The Third Option: Empowering Your Child to Choose Their Path
On an early spring afternoon, a mom and her four-year-old son are standing on a street corner with his scooter, waiting for the light to change.
MOM: Which way do you want to ride, straight up the hill or to the right?
As the light turns green, the son rides across the street and replies,
Son: I’ll let you know. I’ll let you know.
The mother gives her son a choice to decide which direction he wants to ride his scooter. However, the son gives his mother a THIRD choice. He decides to be spontaneous and chooses to ride in the moment, feeling with his body where to go. This four-year-old feels safe with his mother, which helps him to know he has a third option. She gives him space to decide for himself, to practice tapping into his feelings, and she does not demand an immediate answer. Mom remains open to an adventure that her four-year-old wanted to take her on.
On a personal note, giving my very active four-year-old son an open range was a little scary, especially on a city street. However, I remained extra vigilant and prepared to “save” him if I needed to. It took a lot more physical energy on my part, but I was committed to giving my son a sense of freedom and limitless boundaries.

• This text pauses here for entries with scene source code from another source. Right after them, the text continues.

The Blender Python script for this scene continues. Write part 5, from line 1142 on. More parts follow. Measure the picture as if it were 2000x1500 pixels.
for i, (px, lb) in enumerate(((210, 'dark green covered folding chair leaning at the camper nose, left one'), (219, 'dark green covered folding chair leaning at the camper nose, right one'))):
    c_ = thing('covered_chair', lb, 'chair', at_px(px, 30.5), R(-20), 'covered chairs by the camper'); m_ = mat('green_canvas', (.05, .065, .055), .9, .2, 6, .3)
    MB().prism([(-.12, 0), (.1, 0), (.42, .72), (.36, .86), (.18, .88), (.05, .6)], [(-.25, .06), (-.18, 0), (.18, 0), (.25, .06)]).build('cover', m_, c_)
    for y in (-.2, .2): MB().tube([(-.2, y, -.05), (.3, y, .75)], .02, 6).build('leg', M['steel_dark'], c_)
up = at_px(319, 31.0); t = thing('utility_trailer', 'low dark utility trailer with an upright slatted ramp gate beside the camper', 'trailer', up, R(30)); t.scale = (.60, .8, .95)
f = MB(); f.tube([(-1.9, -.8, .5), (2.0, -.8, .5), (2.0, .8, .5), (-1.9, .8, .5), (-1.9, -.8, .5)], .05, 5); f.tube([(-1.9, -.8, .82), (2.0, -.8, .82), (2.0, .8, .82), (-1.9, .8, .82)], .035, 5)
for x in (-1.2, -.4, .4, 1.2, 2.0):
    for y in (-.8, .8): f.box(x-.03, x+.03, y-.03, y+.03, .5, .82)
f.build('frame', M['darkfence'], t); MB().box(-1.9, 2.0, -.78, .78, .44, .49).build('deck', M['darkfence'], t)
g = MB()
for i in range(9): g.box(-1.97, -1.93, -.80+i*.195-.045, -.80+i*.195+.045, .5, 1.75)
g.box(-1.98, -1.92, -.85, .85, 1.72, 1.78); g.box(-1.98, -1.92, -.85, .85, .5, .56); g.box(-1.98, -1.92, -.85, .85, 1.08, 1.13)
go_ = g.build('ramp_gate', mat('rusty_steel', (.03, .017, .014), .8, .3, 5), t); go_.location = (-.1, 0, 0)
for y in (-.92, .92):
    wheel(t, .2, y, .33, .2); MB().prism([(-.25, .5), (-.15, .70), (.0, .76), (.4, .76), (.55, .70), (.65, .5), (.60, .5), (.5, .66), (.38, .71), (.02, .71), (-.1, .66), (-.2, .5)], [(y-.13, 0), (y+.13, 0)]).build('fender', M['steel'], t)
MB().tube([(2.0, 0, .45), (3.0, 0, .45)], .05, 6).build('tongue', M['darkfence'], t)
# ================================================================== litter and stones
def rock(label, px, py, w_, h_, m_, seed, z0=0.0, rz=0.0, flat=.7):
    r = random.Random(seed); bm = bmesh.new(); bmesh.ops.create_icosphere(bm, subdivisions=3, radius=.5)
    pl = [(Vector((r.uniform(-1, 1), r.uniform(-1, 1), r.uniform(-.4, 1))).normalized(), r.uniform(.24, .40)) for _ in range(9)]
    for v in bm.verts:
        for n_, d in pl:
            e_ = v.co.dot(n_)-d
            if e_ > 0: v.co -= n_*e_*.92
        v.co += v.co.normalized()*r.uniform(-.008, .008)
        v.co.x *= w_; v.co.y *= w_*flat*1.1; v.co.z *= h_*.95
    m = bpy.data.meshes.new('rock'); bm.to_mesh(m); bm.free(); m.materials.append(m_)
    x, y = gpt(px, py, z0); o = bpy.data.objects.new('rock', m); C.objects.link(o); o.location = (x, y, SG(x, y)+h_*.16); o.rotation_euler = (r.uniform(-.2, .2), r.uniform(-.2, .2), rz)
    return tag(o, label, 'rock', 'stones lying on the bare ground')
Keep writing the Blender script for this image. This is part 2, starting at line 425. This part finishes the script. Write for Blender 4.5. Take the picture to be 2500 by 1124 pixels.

As parents, we often want to protect our children and make all the decisions for them. However, allowing our children to make choices and take risks is essential for their growth and development. Giving them the space to explore their feelings and make choices fosters their independence, confidence, and decision-making skills. It also teaches them to trust their intuition and inner voice.
So, the next time you're out with your child, try giving them a choice and letting them decide where to go or what to do. You might be surprised at the creativity and confidence they exhibit. And remember, being there to support them and keep them safe is essential, but giving them the space to be spontaneous and make choices is equally important.